Il dono dello Spirito è il risultato ultimo a cui mirava Gesù: è nato, ha predicato per tre anni, ha patito la croce, è risorto per donare a noi lo Spirito. Viene ad effonderlo sui discepoli la sera stessa di Pasqua, con estrema premura.
È il dono massimo di Dio: Paolo usa il verbo riversare, tutto il liquido presente in un contenitore passa in un altro contenitore, da Cristo a noi.
Necessità dello Spirito: durante la sua vita terrena Gesù era vicino a noi, adesso viene in noi nell’attesa di diventare un solo spirito con noi. Prima il Vangelo o la Legge erano dei comandi esterni, come fossero un codice legale, adesso diventano parte di noi; fluiscono nei nostri pensieri, desideri, convinzioni e propositi. Noi dobbiamo essere diversi da Gesù e dal suo Spirito.

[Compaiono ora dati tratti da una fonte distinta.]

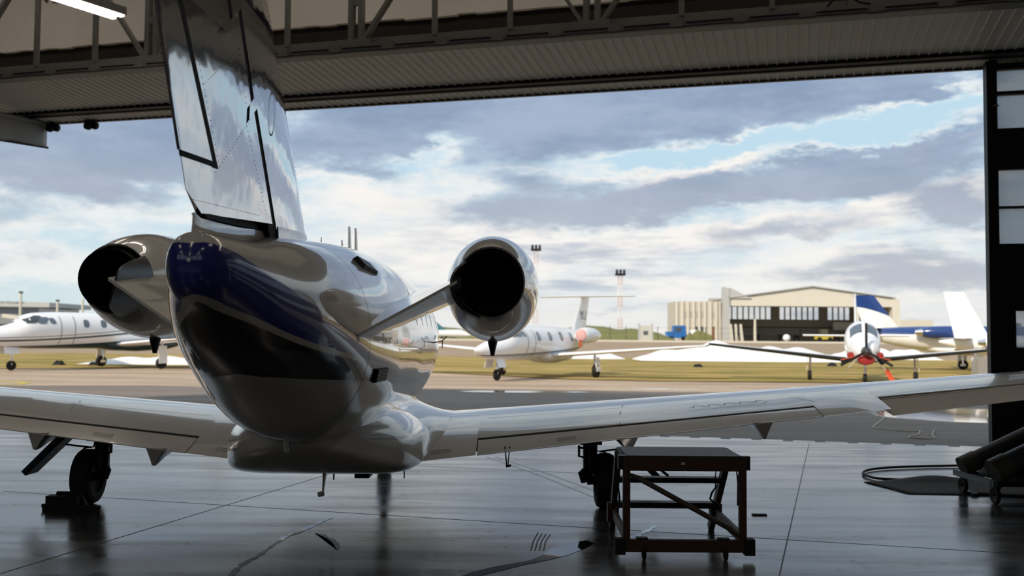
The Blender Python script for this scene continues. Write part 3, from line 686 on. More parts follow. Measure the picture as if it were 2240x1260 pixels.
# ---- wings
def naca(x, t): return 5 * t * (.2969 * math.sqrt(x) - .126 * x - .3516 * x * x + .2843 * x**3 - .1036 * x**4)
def wsec(s_):
    q = s_ - .83; te = (9.35 + .0665 * q, .577 + .1115 * q); le = (11.85 - .12 * q, te[1] + .125 - .013 * q); return te, le
def wing_pt(s_, x, up=1, off=0.0, defl=None):
    te, le = wsec(s_); c = le[0] - te[0]; t = .145 - .004 * s_
    yc = .022 * 4 * x * (1 - x) * (1 + .4 * (1 - x))
    y = le[0] - c * x; z = le[1] + (te[1] - le[1]) * x + c * (yc + up * naca(x, t)) + up * off
    if defl:
        xh, ang = defl; hy, hz_ = wing_pt(s_, xh, 1)[1:]; hz_ -= .03
        dy, dz = y - hy, z - hz_; ca, sa = math.cos(ang), math.sin(ang); y = hy + dy * ca - dz * sa; z = hz_ + dy * sa + dz * ca
    return (s_, y, z)
def wring(s_, x0, x1, defl=None, n=22, off=0.0):
    col = [x0 + (x1 - x0) * (1 - math.cos(PI * k / n)) / 2 for k in range(n + 1)]
    return [wing_pt(s_, x, 1, off, defl) for x in col[::-1]] + [wing_pt(s_, x, -1, off, defl) for x in col]
F0, F1, AI0, AI1, XH = 1.36, 4.69, 5.36, 7.15, .822
for sd_ in (1, -1):
    stations = [(s_, 1.0) for s_ in (.55, .83, 1.1, F0 - .006)] + [(F0 + .001, XH)] + [(F0 + (F1 - F0) * k / 10, XH) for k in range(1, 10)] + [(F1 - .001, XH), (F1 + .006, 1.0), (5.0, 1.0), (AI0 - .006, 1.0), (AI0, .77), (5.9, .77), (6.5, .77), (AI1, .77), (AI1 + .006, 1.0), (7.3, 1.0), (7.36, 1.0)]
    rg = []
    for s_, x1 in stations:
        r = wring(s_, 0, x1)
        rg.append([(sd_ * p[0], p[1], p[2]) for p in r])
    wing = J(MB().loft(rg), 'wing', WHITE, angle=40)
    rg = [[(sd_ * p[0], p[1], p[2]) for p in wring(F0 + .008 + (F1 - F0 - .016) * k / 10, XH + .022, 1.0, n=8, off=-.004)] for k in range(11)]
    flap = J(MB().loft(rg), 'flap', WHITE, parent=wing, angle=40)
    rg = [[(sd_ * p[0], p[1], p[2]) for p in wring(F0 + (F1 - F0) * k / 10, XH - .01, XH + .035, n=4, off=-.006)] for k in range(11)]
    J(MB().loft(rg), 'flap_gap', GAP, parent=wing)
    rg = [[(sd_ * p[0], p[1], p[2]) for p in wring(AI0 + .02 + (AI1 - AI0 - .04) * k / 8, .79, 1.0, defl=(.77, rad(11)), n=8)] for k in range(9)]
    J(MB().loft(rg), 'aileron', WHITE, parent=wing, angle=40)
    rg = [[(sd_ * p[0], p[1], p[2]) for p in wring(AI0 + (AI1 - AI0) * k / 8, .74, .81, n=4, off=-.010)] for k in range(9)]
    J(MB().loft(rg), 'aileron_gap', GAP, parent=wing)
    # skin joint, row of sealant tabs, placards
    LINE = mat('seam_line', (.10, .10, .10), .5)
    def wl(pts, wd=.008, name='skin_joint', up=1):
        mb = MB()
        for i in range(len(pts) - 1):
            (sa, xa), (sb, xb) = pts[i], pts[i + 1]; c = 2.2; L = math.hypot(sb - sa, (xb - xa) * c) or 1; ns, nx = -(xb - xa) * c / L * wd / 2, (sb - sa) / L * wd / 2 / c
            q = [wing_pt(sa + ns, xa + nx, 1, .0015), wing_pt(sa - ns, xa - nx, 1, .0015), wing_pt(sb - ns, xb - nx, 1, .0015), wing_pt(sb + ns, xb + nx, 1, .0015)]
            mb.add([(sd_ * p[0], p[1], p[2]) for p in q], [(0, 1, 2, 3)])
        return J(mb, name, LINE, parent=wing, smooth=False)
    wl([(2.92, .25), (2.86, .5), (2.80, .65), (2.76, XH)]); wl([(1.45, .55), (2.9, .55)], .005)
    wl([(4.55, .62), (4.72, .74), (4.85, .99)], .005)
    if sd_ > 0:
        z_ = []; k = 3.50
        while k < 4.15: z_ += [(k, .66), (k + .05, .66), (k + .05, .635), (k + .12, .635)]; k += .16
        wl(z_, .008, 'sealant_line'); wl([(3.45, .72), (4.25, .70), (4.3, .655)], .005)
    for sp in ((1.02, .93), (2.22, .93)):
        s0, x0 = sp; hw, hh = .085, .014
        wl([(s0 - hw, x0 - hh), (s0 + hw, x0 - hh), (s0 + hw, x0 + hh), (s0 - hw, x0 + hh), (s0 - hw, x0 - hh)], .008, 'placard_frame')
        vs, fs = text_mesh('NO STEP', .045)
        mb = MB(); mb.add([tuple(Vector((sd_ * p[0], p[1], p[2]))) for p in [wing_pt(s0 + sd_ * v[0] * .75, x0 - v[1] / 2.35, 1, .002) for v in vs]], fs); J(mb, 'placard_text', LINE, parent=wing, smooth=False)
    # flap track fairings: pointed keels under the trailing edge
    for s_ in ([1.65, 2.8, 4.1] if sd_ < 0 else [2.8, 4.1]):
        te, le = wsec(s_); r = []
        for dy, hw, dp in ((1.0, .015, .0), (.6, .055, .05), (.3, .082, .105), (.12, .095, .15), (.03, .095, .165), (.004, .088, .16)):
            y = te[0] + dy; xw = (le[0] - y) / (le[0] - te[0]); zz = wing_pt(s_, xw, -1)[2] + .006; yb = y - .10 * min(1, dp / .1)
            r.append([(sd_ * (s_ - hw), y, zz), (sd_ * (s_ - hw * .5), y - .03, zz - dp * .5), (sd_ * (s_ - hw * .12), yb + .05, zz - dp * .95), (sd_ * (s_ + hw * .12), yb + .05, zz - dp * .95), (sd_ * (s_ + hw * .5), y - .03, zz - dp * .5), (sd_ * (s_ + hw), y, zz)])
        J(MB().loft(r), 'flap_track_fairing', mat('fairing_grey', (.25, .25, .24), .3, coat=.6), parent=wing, angle=20)
    if sd_ > 0:
        mb = MB(); te, _ = wsec(1.65); mb.tube([(1.63, 9.50, te[1] + .04), (1.648, 9.45, te[1] - .13), (1.652, 9.44, te[1] - .145)], .007, 6); mb.tube([(1.675, 9.50, te[1] + .04), (1.66, 9.45, te[1] - .13)], .006, 6); mb.tube([(1.64, 9.44, te[1] - .14), (1.69, 9.44, te[1] - .13)], .012, 6); J(mb, 'flap_link', DARKMETAL, parent=wing)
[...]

Cirillo di Gerusalemme lo paragona all’acqua. Dove c’è acqua, c’è vita. Dove manca l’acqua, tutto inaridisce. Abbiamo assolutamente bisogno dello Spirito per poter essere cristiani. Se viene accolto, la persona che lo accoglie, fiorisce, ognuno secondo le sue qualità. Qualcuno fiorisce come una palma, un altro come un determinato albero da frutto, un altro ancora come un albero robusto ed ombreggiante.
Abbiamo sempre bisogno di riceverlo di nuovo con maggiore forza, come abbiamo sempre bisogno di dissetarci e di alimentarci. Lo riceviamo nel Battesimo, nella Cresima ma soprattutto nell’Eucaristia. Ogni Messa è come una Pentecoste. Lo Spirito ci illumina quando ascoltiamo la Parola di Dio. Si comunica a noi nella preghiera: pregare è come esporsi alla luce e al calore dello Spirito per ottenere un’abbronzatura cristiana perfetta. Più riceviamo della sua energia, tanto più diventiamo noi stessi e realizziamo la missione che Dio ha pensato per ognuno di noi.